The indictment, which was handed up on Sunday, says that the CEO paid former Croatian Prime Minister Ivo Sanader more than US$ 13 million in bribes from 2008-2009 so MOL could gain control of INA, Croatia’s oil and gas firm.

The Hungarian company says the charges are politically motivated, reports the Wall Street Journal, and says it isn’t “aware of any [formal] criminal charges.”

 The company has acknowledged press reports around the case, however, and said that Hernádi has proved his innocence to the MOL board's "full satisfaction.”

Relations between Croatia and MOL “have been strained for several years and they are now engaged in talks,” says Reuters.

According to Reuters, MOL said it was ready to sell its stake in INA if no deal could be reached.  The Hungarian firm is the largest stakeholder in INA, owning almost 50 percent of shares. The Croatian government has close to a 45 percent stake.

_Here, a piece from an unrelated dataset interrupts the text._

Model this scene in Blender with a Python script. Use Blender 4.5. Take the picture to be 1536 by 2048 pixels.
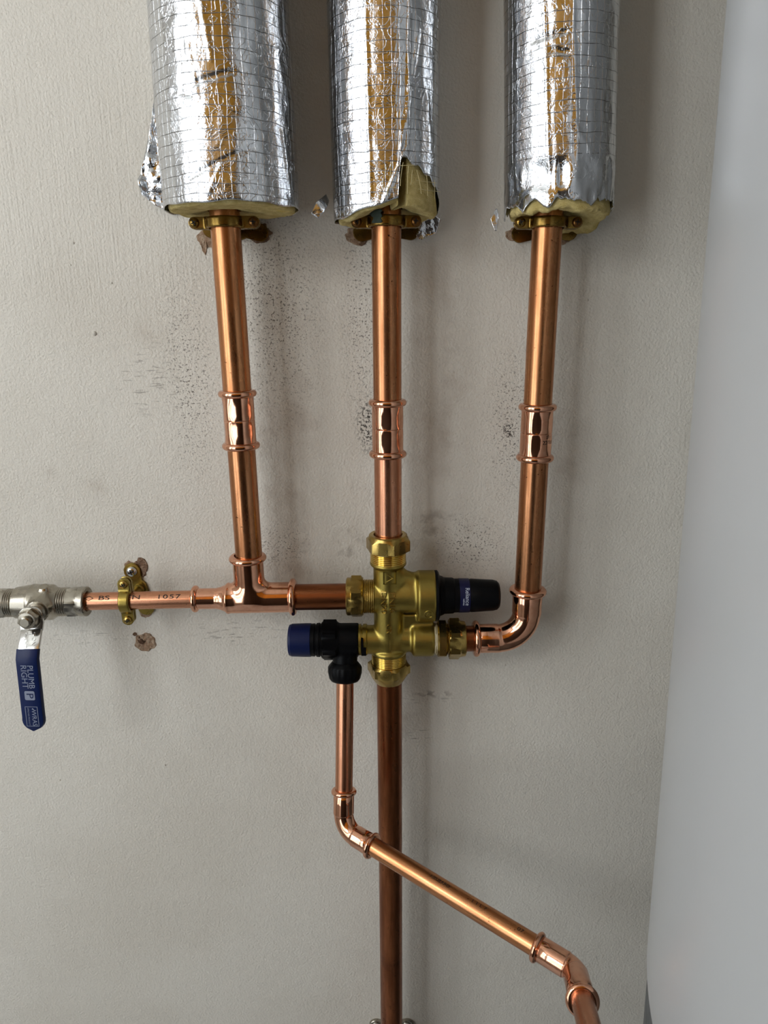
import bpy, math, random
import numpy as np
from mathutils import Vector, Matrix

for o in list(bpy.data.objects):
    bpy.data.objects.remove(o)
SC = bpy.context.scene
COL = SC.collection
random.seed(7)

# ------------------------------------------------------------------ camera
F = 1420.0                      # focal length in pixels of the 1536 x 2048 frame
PITCH, ROLL = math.radians(15.6), math.radians(0.53)
CAM = Vector((0.0, -0.558, 1.45))
FWD = Vector((0, math.cos(PITCH), -math.sin(PITCH)))
R0 = Vector((1, 0, 0)); U0 = R0.cross(FWD)
CR = R0 * math.cos(ROLL) - U0 * math.sin(ROLL)
CU = R0 * math.sin(ROLL) + U0 * math.cos(ROLL)
cd = bpy.data.cameras.new('camera')
cam = bpy.data.objects.new('camera', cd); COL.objects.link(cam)
cam.matrix_world = Matrix((( CR.x, CU.x, -FWD.x, CAM.x), (CR.y, CU.y, -FWD.y, CAM.y), (CR.z, CU.z, -FWD.z, CAM.z), (0, 0, 0, 1)))
cd.sensor_fit = 'VERTICAL'; cd.sensor_height = 24.0; cd.lens = 24.0 * F / 2048
cd.clip_start = 0.01
cd.dof.use_dof = True; cd.dof.focus_distance = 0.57; cd.dof.aperture_fstop = 13.0
SC.camera = cam

def at(px, py, Y=0.0):
    """point of the vertical plane at depth Y behind pixel (px, py)"""
    d = FWD + CR * ((px - 768) / F) + CU * ((1024 - py) / F)
    return CAM + d * ((Y - CAM.y) / d.y)

# ------------------------------------------------------------------ world, daylight, exposure
w = bpy.data.worlds.new('sky'); SC.world = w; w.use_nodes = True
w.node_tree.nodes['Background'].inputs[0].default_value = (0.75, 0.87, 1.0, 1)
w.node_tree.nodes['Background'].inputs[1].default_value = 1.0
w.cycles.sampling_method = 'NONE'
XL, XR, YB, ZC = -1.60, 1.0, -1.40, 2.60                       # the room behind the camera
WZ0, WZ1 = 0.70, 2.38                                          # a corner window: one light in the left wall, one in the front wall
WY0, WY1, WX0, WX1 = YB + 0.06, -0.70, XL + 0.06, -0.80
def daylight(loc, d, wid, hgt, energy):
    ld = bpy.data.lights.new('window_daylight', 'AREA'); ld.shape = 'RECTANGLE'
    ld.size = wid; ld.size_y = hgt; ld.energy = energy; ld.color = (0.94, 0.97, 1.0)
    lo = bpy.data.objects.new('window_daylight', ld); COL.objects.link(lo)
    z = -Vector(d); y = Vector((0, 0, 1)); x = y.cross(z)       # shines along d, its height upright
    lo.matrix_world = Matrix(((x.x, y.x, z.x, loc[0]), (x.y, y.y, z.y, loc[1]), (x.z, y.z, z.z, loc[2]), (0, 0, 0, 1)))
# the sky fills the top lights of both windows, the darker ground and houses the panes below
ZT = 1.84
for z0, z1, lum in ((ZT, WZ1, 34.0), (WZ0, ZT, 9.0)):
    daylight((XL - 0.12, (WY0 + WY1) / 2, (z0 + z1) / 2), (1, 0, 0), WY1 - WY0, z1 - z0, lum * (z1 - z0) * (WY1 - WY0))
    daylight(((WX0 + WX1) / 2, YB - 0.12, (z0 + z1) / 2), (0, 1, 0), WX1 - WX0, z1 - z0, lum * (z1 - z0) * (WX1 - WX0))
vs = SC.view_settings
vs.view_transform = 'Standard'; vs.look = 'None'; vs.gamma = 1.0; vs.use_curve_mapping = False
vs.exposure = 0.14
SC.cycles.use_denoising = True; SC.cycles.use_adaptive_sampling = True; SC.cycles.adaptive_threshold = 0.04; SC.cycles.use_light_tree = False
SC.cycles.max_bounces = 6; SC.cycles.glossy_bounces = 4; SC.cycles.diffuse_bounces = 3

# ------------------------------------------------------------------ materials
def S(r, g, b):                  # display colour 0-255 -> linear
    f = lambda c: (c / 255 / 12.92) if c / 255 <= 0.04045 else ((c / 255 + 0.055) / 1.055) ** 2.4
    return (f(r), f(g), f(b), 1)

class NT:
    def __init__(s, name):
        s.m = bpy.data.materials.new(name); s.m.use_nodes = True
        s.t = s.m.node_tree; s.b = s.t.nodes['Principled BSDF']
        s.co = s.t.nodes.new('ShaderNodeTexCoord')
    def n(s, typ, **kw):
        nd = s.t.nodes.new('ShaderNode' + typ)
        for k, v in kw.items():
            if k.startswith('i_'): 
                key = k[2:]; key = int(key) if key.isdigit() else key.replace('_', ' ')
                s.put(nd.inputs[key], v)
            else: setattr(nd, k, v)
        return nd
    def put(s, sock, v):
        if isinstance(v, bpy.types.NodeSocket): s.t.links.new(v, sock)
        else: sock.default_value = v
    def math(s, op, a, b=0.0, c=0.0, clamp=False):
        nd = s.t.nodes.new('ShaderNodeMath'); nd.operation = op; nd.use_clamp = clamp
        for i, v in enumerate((a, b, c)): s.put(nd.inputs[i], v)
        return nd.outputs[0]
    def vmul(s, vec, sc):
        nd = s.t.nodes.new('ShaderNodeVectorMath'); nd.operation = 'MULTIPLY'
        s.put(nd.inputs[0], vec); nd.inputs[1].default_value = sc; return nd.outputs[0]
    def noise(s, vec, scale, detail=3, rough=0.55, dist=0.0):
        nd = s.t.nodes.new('ShaderNodeTexNoise'); s.put(nd.inputs['Vector'], vec)
        nd.inputs['Scale'].default_value = scale; nd.inputs['Detail'].default_value = detail
        nd.inputs['Roughness'].default_value = rough; nd.inputs['Distortion'].default_value = dist
        return nd.outputs['Fac']
    def step(s, v, lo, hi, a=0.0, b=1.0):
        nd = s.t.nodes.new('ShaderNodeMapRange'); nd.interpolation_type = 'SMOOTHSTEP'
        s.put(nd.inputs[0], v)
        for i, x in enumerate((lo, hi, a, b)): nd.inputs[i + 1].default_value = x
        return nd.outputs[0]
    def mix(s, f, a, b):
        nd = s.t.nodes.new('ShaderNodeMix'); nd.data_type = 'RGBA'
        s.put(nd.inputs[0], f); s.put(nd.inputs[6], a); s.put(nd.inputs[7], b); return nd.outputs[2]
    def bump(s, h, dist, strength=1.0, normal=None):
        nd = s.t.nodes.new('ShaderNodeBump'); s.put(nd.inputs['Height'], h)
        nd.inputs['Distance'].default_value = dist; nd.inputs['Strength'].default_value = strength
        if normal is not None: s.put(nd.inputs['Normal'], normal)
        return nd.outputs[0]
    def out(s, color=None, metallic=0.0, rough=0.5, normal=None, spec=None, coat=None):
        b = s.b.inputs
        if color is not None: s.put(b['Base Color'], color)
        s.put(b['Metallic'], metallic); s.put(b['Roughness'], rough)
        if normal is not None: s.put(b['Normal'], normal)
        if spec is not None: s.put(b['Specular IOR Level'], spec)
        if coat is not None: b['Coat Weight'].default_value = coat; b['Coat Roughness'].default_value = 0.1
        return s.m

def plain(name, c, rough=0.5, metallic=0.0, bump=0.0, bscale=900, spec=None):
    t = NT(name); nrm = None
    ob = t.co.outputs['Object']
    if bump: nrm = t.bump(t.noise(ob, bscale, 3), bump)
    v = t.noise(ob, 60, 4)
    col = t.mix(t.step(v, 0.3, 0.75), c, tuple(x * 0.86 for x in c[:3]) + (1,))
    return t.out(col, metallic, t.step(v, 0.2, 0.8, rough * 0.85, min(1, rough * 1.2)), nrm, spec)

def copper(name, c1, c2, cdark, rough=0.2, spots=0.5, streak=True, bump=0.00002):
    t = NT(name); ob = t.co.outputs['Object']
    st = t.noise(t.vmul(ob, (1, 1, 0.12)) if streak else ob, 220, 4, 0.6)
    big = t.noise(ob, 28, 4, 0.6, 0.5)
    col = t.mix(t.step(st, 0.35, 0.7), c1, c2)
    col = t.mix(t.step(big, 0.5, 0.78, 0, 0.55), col, cdark)
    sp = t.noise(ob, 420, 2, 0.5)
    spm = t.math('MULTIPLY', t.step(sp, 0.66, 0.72), t.math('MULTIPLY', t.step(t.noise(ob, 55, 2), 0.5, 0.62), spots))
    col = t.mix(spm, col, (cdark[0] * 0.25, cdark[1] * 0.25, cdark[2] * 0.25, 1))
    r = t.math('ADD', t.step(st, 0.3, 0.75, rough * 0.8, rough * 1.25), t.math('MULTIPLY', spm, 0.3))
    return t.out(col, 1.0, r, t.bump(t.math('ADD', t.math('MULTIPLY', st, 0.4), t.noise(ob, 150, 2)), bump))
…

Sanader has already been found guilty of accepting the bribes while in office. In 2012, Croatian courts sentenced him to 10 years in prison.

Last month Sanader was sentenced to nine years in jail in an unrelated case for siphoning more than US$ 12 million of state money for his political party, HDZ. 

He is the highest-ranking former official ever tried in Croatia, which joined the European Union in July.